Blum and Poe opened their gallery almost as soon as the former returned from Japan to Santa Monica, in 1994, and the two of them wasted no time in tapping his Japan connections for artists.

In 1995, they held a solo show for Yoshitomo Nara, giving the man who has since become one of Japan’s most iconic contemporary artists his first real break overseas.

At that point, Nara had already fairly well developed the kind of paintings of children and animals with serenely nuanced facial expressions that became his trademark, and Blum reports that even though Nara had “zero market” in the United States at that time, the show sold out.

Shows for another then-unknown but now-iconic artist, Takashi Murakami, quickly followed, as did group and other solo shows related to the movement that Murakami famously defined with the term “superflat.”

Soon Blum and Poe were at the center of a whirlwind of global interest in Japanese contemporary art, and they were representing the two key artists — Nara and Murakami.

When asked if he was surprised at the extent of that success, Blum bristles.

“People were, like, wow that’s so weird. And you’re like, why? That was an expression of the then-dominant Western perception — the idea that it would be somehow weird for those artists to succeed. Japan has a rich culture that is much revered and beloved worldwide, so why wouldn’t the art be too?”

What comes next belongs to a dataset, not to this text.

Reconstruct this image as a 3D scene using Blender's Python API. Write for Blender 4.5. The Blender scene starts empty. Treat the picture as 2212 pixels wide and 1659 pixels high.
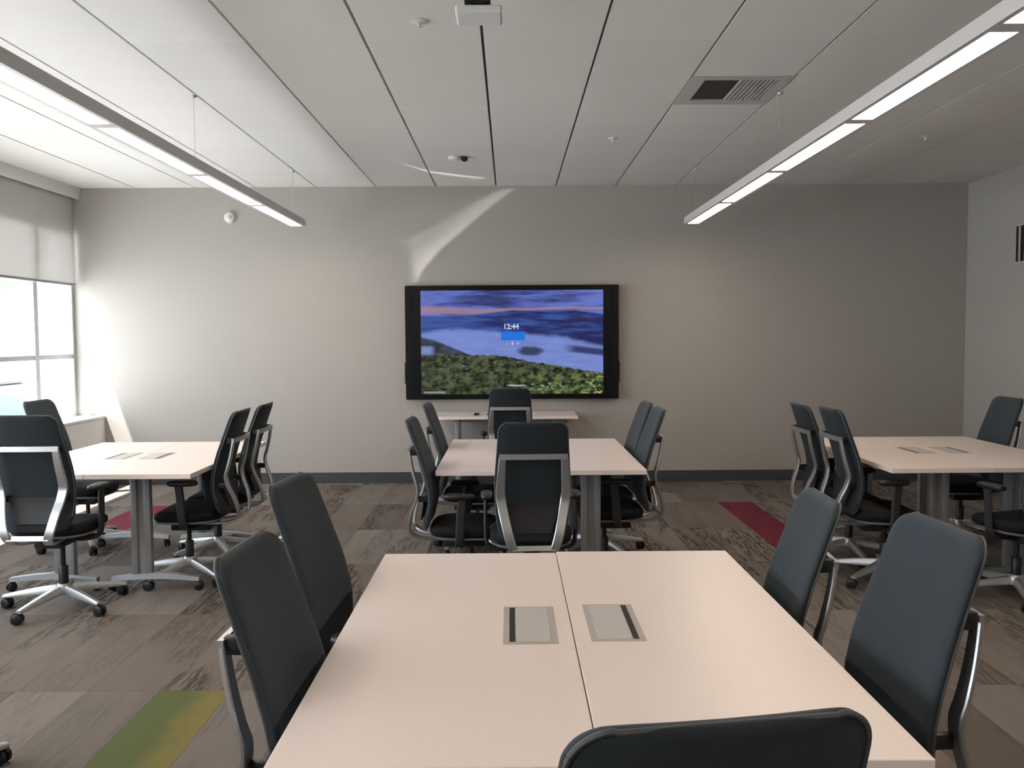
import bpy, bmesh, math, random
from mathutils import Vector, Matrix
random.seed(7)
S = bpy.context.scene
COL = S.collection
PI = math.pi

# ------------------------------------------------------------------ camera
F_PX, PITCH, YAW, ROLL, CAM_Z = 1853.57, 0.0555, 0.0023, -0.0063, 1.5065
cam_d = bpy.data.cameras.new('camera')
cam_d.sensor_width = 36.0
cam_d.lens = 36.0 * F_PX / 2212
cam_d.clip_start = 0.05
cam = bpy.data.objects.new('camera', cam_d)
COL.objects.link(cam)
fw = Vector((math.sin(YAW)*math.cos(PITCH), math.cos(YAW)*math.cos(PITCH), -math.sin(PITCH)))
rt = Vector((math.cos(YAW), -math.sin(YAW), 0))
up = rt.cross(fw)
rt2 = rt*math.cos(ROLL) + up*math.sin(ROLL)
up2 = up*math.cos(ROLL) - rt*math.sin(ROLL)
m = Matrix((( rt2.x, up2.x, -fw.x, 0), (rt2.y, up2.y, -fw.y, 0), (rt2.z, up2.z, -fw.z, CAM_Z), (0, 0, 0, 1)))
cam.matrix_world = m
S.camera = cam

# ------------------------------------------------------------------ light and exposure
S.view_settings.view_transform = 'Standard'
S.view_settings.look = 'None'
S.view_settings.gamma = 1.0
S.view_settings.use_curve_mapping = False
S.view_settings.exposure = 1.0
world = bpy.data.worlds.new('daylight')
S.world = world
world.use_nodes = True
bg = world.node_tree.nodes['Background']
bg.inputs[0].default_value = (0.86, 0.925, 1.0, 1)
bg.inputs[1].default_value = 4.7
sun_d = bpy.data.lights.new('sun', 'SUN')
sun_d.energy = 16.0
sun_d.angle = 0.02
sun_d.color = (1.0, 0.97, 0.92)
sun = bpy.data.objects.new('sun', sun_d)
COL.objects.link(sun)
sun.location = (-12, -4, 20)
sun.rotation_euler = Vector((1.0, 0.55, -3.0)).to_track_quat('-Z', 'Y').to_euler()
LAMP_STRENGTH = 11.5
GLINT_LAMP, GSIGN = 260.0, 1.0
LAMP_COL = (1.0, 0.82, 0.67)

# ------------------------------------------------------------------ room measures
XL, XR, YB, YF, HC = -4.36, 4.68, 8.82, -2.4, 3.034
SILL_X, SILL_Z = -4.18, 0.72
GLASS_X = -4.50

# ------------------------------------------------------------------ node helper
class NT:
    def __init__(s, name):
        s.m = bpy.data.materials.new(name); s.m.use_nodes = True
        s.t = s.m.node_tree; s.t.nodes.clear()
        s.out = s.t.nodes.new('ShaderNodeOutputMaterial')
    def node(s, typ, **kw):
        n = s.t.nodes.new(typ)
        for k, v in kw.items(): setattr(n, k, v)
        return n
    def link(s, a, b): s.t.links.new(a, b)
    def put(s, v, sock):
        if isinstance(v, E): s.link(v.s, sock)
        elif hasattr(v, 'is_output'): s.link(v, sock)
        else: sock.default_value = v
    def math(s, op, *a, clamp=False):
        n = s.node('ShaderNodeMath', operation=op, use_clamp=clamp)
        for i, v in enumerate(a): s.put(v, n.inputs[i])
        return E(s, n.outputs[0])
    def coord(s):
        n = s.node('ShaderNodeTexCoord'); x = s.node('ShaderNodeSeparateXYZ')
        s.link(n.outputs['Object'], x.inputs[0])
        return [E(s, x.outputs[i]) for i in range(3)]
    def vec(s, x, y, z=0.0):
        n = s.node('ShaderNodeCombineXYZ')
        for i, v in enumerate((x, y, z)): s.put(v, n.inputs[i])
        return n.outputs[0]
    def noise(s, v, scale=5.0, detail=2.0, rough=.5, dist=0.0):
        n = s.node('ShaderNodeTexNoise'); s.link(v, n.inputs['Vector'])
        n.inputs['Scale'].default_value = scale; n.inputs['Detail'].default_value = detail
        n.inputs['Roughness'].default_value = rough; n.inputs['Distortion'].default_value = dist
        return E(s, n.outputs[0])
    def white(s, v, ch=0):
        n = s.node('ShaderNodeTexWhiteNoise', noise_dimensions='3D'); s.link(v, n.inputs['Vector'])
        return E(s, n.outputs[0])
    def smooth(s, x, a, b):
        n = s.node('ShaderNodeMapRange', interpolation_type='SMOOTHSTEP')
        s.put(x, n.inputs[0]); s.put(a, n.inputs[1]); s.put(b, n.inputs[2])
        return E(s, n.outputs[0])
    def mix(s, f, a, b):
        n = s.node('ShaderNodeMix', data_type='RGBA')
        s.put(f, n.inputs['Factor'])
        for v, k in ((a, 6), (b, 7)):
            if isinstance(v, tuple): n.inputs[k].default_value = v if len(v) == 4 else v + (1,)
            else: s.put(v, n.inputs[k])
        return n.outputs[2]
    def ramp(s, x, pts):
        n = s.node('ShaderNodeValToRGB'); s.put(x, n.inputs[0]); e = n.color_ramp.elements
        while len(e) < len(pts): e.new(0.5)
        for q, (p, v) in zip(e, pts):
            q.position = p; q.color = (v, v, v, 1) if not isinstance(v, tuple) else v + (1,)
        if isinstance(pts[0][1], tuple): return n.outputs[0]
        return E(s, n.outputs[0])
    def surf(s, sh): s.link(sh, s.out.inputs[0]); return s.m
    def bsdf(s, col=(.5, .5, .5), rough=.5, metal=0.0, spec=.5, bump=None, bstr=.3, bdist=.002, **kw):
        n = s.node('ShaderNodeBsdfPrincipled')
        if isinstance(col, tuple): n.inputs['Base Color'].default_value = col + (1,)
        else: s.put(col, n.inputs['Base Color'])
        s.put(rough, n.inputs['Roughness']); s.put(metal, n.inputs['Metallic'])
        n.inputs['Specular IOR Level'].default_value = spec
        for k, v in kw.items(): n.inputs[k.replace('_', ' ')].default_value = v
        if bump is not None:
            b = s.node('ShaderNodeBump'); s.put(bump, b.inputs['Height'])
            b.inputs['Strength'].default_value = bstr; b.inputs['Distance'].default_value = bdist
            s.link(b.outputs[0], n.inputs['Normal'])
        return n.outputs[0]
class E:
    def __init__(s, t, sock): s.t = t; s.s = sock
    def __add__(s, o): return s.t.math('ADD', s, o)
    def __radd__(s, o): return s.t.math('ADD', o, s)
    def __sub__(s, o): return s.t.math('SUBTRACT', s, o)
    def __rsub__(s, o): return s.t.math('SUBTRACT', o, s)
    def __mul__(s, o): return s.t.math('MULTIPLY', s, o)
    def __rmul__(s, o): return s.t.math('MULTIPLY', o, s)
    def __rtruediv__(s, o): return s.t.math('DIVIDE', o, s)
    def __truediv__(s, o): return s.t.math('DIVIDE', s, o)
    def floor(s): return s.t.math('FLOOR', s)
    def abs(s): return s.t.math('ABSOLUTE', s)
    def max(s, o): return s.t.math('MAXIMUM', s, o)
    def min(s, o): return s.t.math('MINIMUM', s, o)
    def eq(s, o): return s.t.math('COMPARE', s, float(o), 0.25)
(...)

Poe chimes in with some context: “We were there at a time when the definition of the art world was Western. And we just happened to be there at that moment when it actually changed to become a world. It truly is now, but not then. We were just there at that moment it changed.”

Nara and Murakami continue to be commercial stars in the Japanese contemporary art world. While Murakami works with several galleries, Nara is now represented globally and exclusively by Blum & Poe — and he is likely one of the best performers in a stable that also now includes many American and other artists, too.

Nara’s large oil-on-canvas paintings, which he produces at a rate of around two dozen per year, each command up to $650,000. And then there are all the drawings and, somewhat less frequently, sculptures, too.

Blum & Poe’s Tokyo gallery director Ashley Rawlings explains that “all the solo shows sell out” and says of the paintings that “there is definitely a long waiting list of people who want these.”

Sales of Nara’s works would doubtless have continued apace with or without the new Tokyo space, but the mind-boggling sums that that representation deal presumably generates for the gallery helps one understand Blum and Poe’s sentiment when they state that the other, primary, reason for setting up a gallery in Tokyo is “to be near our Japanese artists.” Nara’s, in particular, is clearly a relationship that is worth the close care.

That said, the gallery goes to extraordinarily lengths to grow its stable of Japanese artists, too. Two years ago, they “gave free rein” to a curator, Mika Yoshitake, to put on a show of 1960s and ’70s Japanese Mono-ha art in their Los Angeles space.

“Requiem for the Sun: The art of Mono-ha” has been widely credited with setting off a boom in Japanese postwar art, and the gallery has followed through with continued representation for several of the movement’s now-aging key artists.

Blum and Poe say that they are open to other similar historical shows, too, possibly at the new Tokyo space. “We want to mix it around here,” Poe says. “We’ll start with some LA artists, cross-pollinate. We could use it as a project space for people we don’t represent, too.”

The gallery’s inaugural show, “Sublime Memory Garden,” which features American Dave Muller — a painter with a fascination for late 20th-century pop culture and its one-time analog delivery systems that is sure to strike a chord with Japan’s record and CD-collector culture — opens to the public on Sept. 19.